In spite of its bizarre overtones, the possibility of visiting the past has attracted the attention of many serious researchers in recent years. Most of the work relates to the proposal that a wormhole in space could be used as a time machine. A wormhole is like a black hole, but with an exit as well as an entrance. If one existed, it could provide a short-cut between distant points in space. Whereas falling into a black hole would be a one-way journey to nowhere, entering a wormhole might enable you to come out moments later in another part of the Universe. The theory of relativity predicts that a wormhole can be adapted so that an astronaut traversing one would come out before he went in. Wormholes remain highly speculative, but no knock-down argument yet exists that proves them to be physically impossible.

Time Travel in Einstein's Universe: The Physical Possibilities of Travel Through Time

  • J. Richard Gott
Houghton Mifflin: 2001. 291 pp. $25, £18.99

In Time Travel in Einstein's Universe, Richard Gott has come up with an alternative method of visiting the past, using hypothetical entities called cosmic strings. These would be exceedingly narrow tubes of trapped energy left over from the Big Bang, containing enough mass to seriously warp space and time. Gott envisages a pair of parallel cosmic strings flying past each other at high speed, and argues that an astronaut following a path looping around the strings could be transported back in time.

Gott's proposal is hardly practicable, being even less plausible than engineering a wormhole. Still, the merit in studying time travel lies not so much with the practicalities, but more with the way in which the topic illuminates the deep foundations of physics. Obviously, science must give a rational and self-consistent account of reality, so genuine paradox is not permitted.

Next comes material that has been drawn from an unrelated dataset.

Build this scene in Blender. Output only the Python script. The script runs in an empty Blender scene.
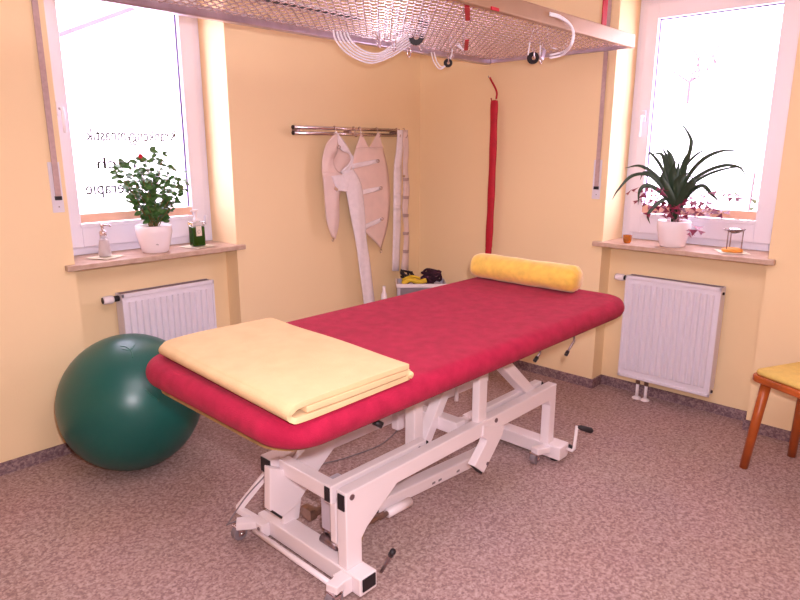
import bpy, bmesh, math, random
from mathutils import Vector, Matrix, Euler, noise
C = bpy.context.scene
COL = C.collection
random.seed(7)
PI = math.pi

# ------------------------------------------------------------------ camera
CAM = Vector((-3.4495, -3.0547, 1.4164)); YAW, PITCH, ROLL, F = 0.75489, 0.23389, 0.00147, 632.37
fw = Vector((math.cos(PITCH)*math.cos(YAW), math.cos(PITCH)*math.sin(YAW), -math.sin(PITCH)))
r0 = Vector((math.sin(YAW), -math.cos(YAW), 0)); u0 = r0.cross(fw)
rt = r0*math.cos(ROLL)+u0*math.sin(ROLL); up = -r0*math.sin(ROLL)+u0*math.cos(ROLL)
cd = bpy.data.cameras.new('camera'); cam = bpy.data.objects.new('camera', cd); COL.objects.link(cam)
m = Matrix((rt, up, -fw)).transposed().to_4x4(); m.translation = CAM; cam.matrix_world = m
cd.sensor_width = 36; cd.lens = F/800*36; cd.clip_start = 0.02
C.camera = cam

def on(px, py, ax, val):            # measured photo point -> place in the room on the plane ax = val
    D = fw + rt*((px-400)/F) - up*((py-300)/F)
    return CAM + D*((val-CAM[ax])/D[ax])

# ------------------------------------------------------------------ world, lamps, exposure
w = bpy.data.worlds.new('overcast sky'); C.world = w; w.use_nodes = True
bg = w.node_tree.nodes['Background']; bg.inputs[0].default_value = (.98, .88, 1.08, 1); bg.inputs[1].default_value = 11.0
def area(name, loc, target, size, power, color, sy=None):
    l = bpy.data.lights.new(name, 'AREA'); l.energy = power; l.color = color; l.size = size
    if sy: l.shape = 'RECTANGLE'; l.size_y = sy
    o = bpy.data.objects.new(name, l); COL.objects.link(o); o.location = loc
    o.rotation_euler = (Vector(target)-Vector(loc)).to_track_quat('-Z', 'Y').to_euler(); return o
FLASH = CAM + rt*0.06 + up*0.10
area('camera_flash', FLASH, CAM+fw*3+Vector((0, 0, .1)), 0.05, 44, (1, .91, .99))
area('fill_light', (-2.7, -2.6, 2.5), (-2.4, -2.0, 0), 1.4, 38, (1, .88, .98), 1.4)  # unseen fill light, added overhead to brighten the room
C.view_settings.view_transform = 'Standard'; C.view_settings.look = 'None'
C.view_settings.exposure = 0.0; C.view_settings.gamma = 1; C.view_settings.use_curve_mapping = False

# ------------------------------------------------------------------ materials
def srgb(r, g, b):
    f = lambda c: (c/255/12.92) if c/255 <= .04045 else ((c/255+.055)/1.055)**2.4
    return (f(r), f(g), f(b), 1)
def mat(name, col, rough=.5, metal=0, spec=.5, noise_scale=0, var=0, bump=0, bump_scale=200, sheen=0, trans=0, coat=0, ior=1.45, col2=None, detail=3):
    M = bpy.data.materials.new(name); M.use_nodes = True; nt = M.node_tree; b = nt.nodes['Principled BSDF']
    b.inputs['Base Color'].default_value = col; b.inputs['Roughness'].default_value = rough; b.inputs['Metallic'].default_value = metal
    b.inputs['Specular IOR Level'].default_value = spec; b.inputs['IOR'].default_value = ior
    if sheen: b.inputs['Sheen Weight'].default_value = sheen; b.inputs['Sheen Roughness'].default_value = .5
    if trans: b.inputs['Transmission Weight'].default_value = trans
    if coat: b.inputs['Coat Weight'].default_value = coat
    tc = nt.nodes.new('ShaderNodeTexCoord')
    if noise_scale:
        n = nt.nodes.new('ShaderNodeTexNoise'); n.inputs['Scale'].default_value = noise_scale; n.inputs['Detail'].default_value = detail
        nt.links.new(tc.outputs['Object'], n.inputs['Vector'])
        r = nt.nodes.new('ShaderNodeValToRGB'); nt.links.new(n.outputs['Fac'], r.inputs[0])
        r.color_ramp.elements[0].position = .3; r.color_ramp.elements[1].position = .7
        c2 = col2 or tuple(min(1, c*(1+var)) for c in col[:3])+(1,)
        c1 = col if col2 else tuple(c*(1-var) for c in col[:3])+(1,)
        r.color_ramp.elements[0].color = c1; r.color_ramp.elements[1].color = c2
        nt.links.new(r.outputs[0], b.inputs['Base Color'])
    if bump:
        n2 = nt.nodes.new('ShaderNodeTexNoise'); n2.inputs['Scale'].default_value = bump_scale; n2.inputs['Detail'].default_value = 4
        nt.links.new(tc.outputs['Object'], n2.inputs['Vector'])
        bp = nt.nodes.new('ShaderNodeBump'); bp.inputs['Strength'].default_value = bump; bp.inputs['Distance'].default_value = .002
        nt.links.new(n2.outputs['Fac'], bp.inputs['Height']); nt.links.new(bp.outputs[0], b.inputs['Normal'])
    return M
M = {}
M['wall'] = mat('cream wall paint', srgb(246, 216, 172), .75, noise_scale=1.2, var=.02, bump=.25, bump_scale=160)
M['ceil'] = mat('ceiling paint', srgb(240, 236, 230), .9)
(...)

Gott tries heroically to make the subject accessible to the non-specialist reader, although some of the discussion gets pretty technical, and occasionally mysterious. Perhaps his most striking claim is that the entire Universe could be a time machine that reaches back to the Big Bang and engineers its own creation. Some readers may well regard this idea as a reductio ad absurdum of the whole subject, but for those who enjoy a speculative romp across some of the most fascinating topics in modern physics, Gott's book will prove a delightful challenge.